That realization became the foundation for Upside — a housing stability platform built for healthcare, connecting members to safe, affordable homes and helping them stay there with the right supports.
Jake described how Upside bridges two worlds that rarely operate in sync: healthcare and housing.
Through its technology platform and person-centered care model, Upside helps health plans identify vulnerable members, coordinate resources, and navigate the complex process of finding and maintaining stable housing.
“We’ve built infrastructure that combines the precision of technology with the empathy of real human support,” Jake said. “Because stability starts with trust.”
This combination of data-driven tools and human care makes it possible to address one of the most challenging social determinants of health at scale.
In the conversation, Jake emphasized that innovation alone isn’t enough. While AI plays a crucial role in Upside’s platform, it doesn’t replace human interaction — it amplifies it.

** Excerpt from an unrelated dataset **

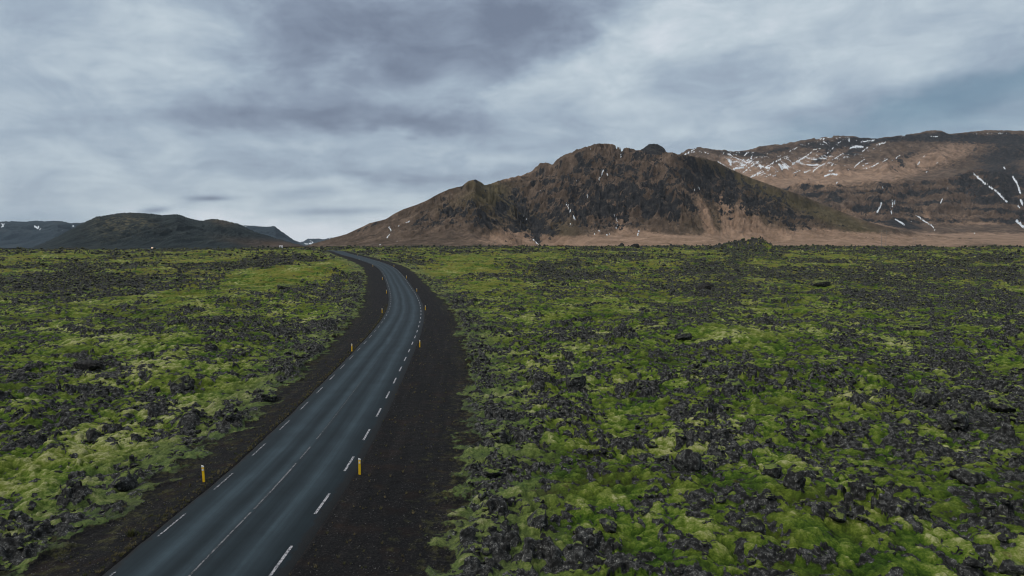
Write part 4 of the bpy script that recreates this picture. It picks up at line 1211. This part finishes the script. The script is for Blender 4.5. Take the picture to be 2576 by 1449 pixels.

He shared stories of members whose housing journeys were made possible through this partnership between technology and empathy: AI identifying options or patterns, and Care Guides doing what only humans can — listening, motivating, and helping members believe stability is possible.
“AI triages,” Jake said. “Human empathy transforms. That’s where the real change happens.”
Jake underscored a growing truth across the healthcare landscape: if we’re serious about prevention, we have to move upstream — and that means treating housing as healthcare.
Upside’s mission is to operationalize housing stability as a core health strategy, helping payers and providers reduce preventable costs and improve outcomes. It’s a vision that fits squarely with the 645 Ventures ethos of building generational companies — those that pair strong business models with measurable social impact.
Jake closed by reflecting on what differentiates the next generation of healthcare leaders:
“Technology is no longer the moat — distribution and trust are. The companies that win will be the ones that reach people where they live, with solutions that actually change lives.”
At Upside, that’s exactly what we’re building: durable, human-first infrastructure that helps health plans, communities, and members move from crisis to stability — one home, one family, one life at a time.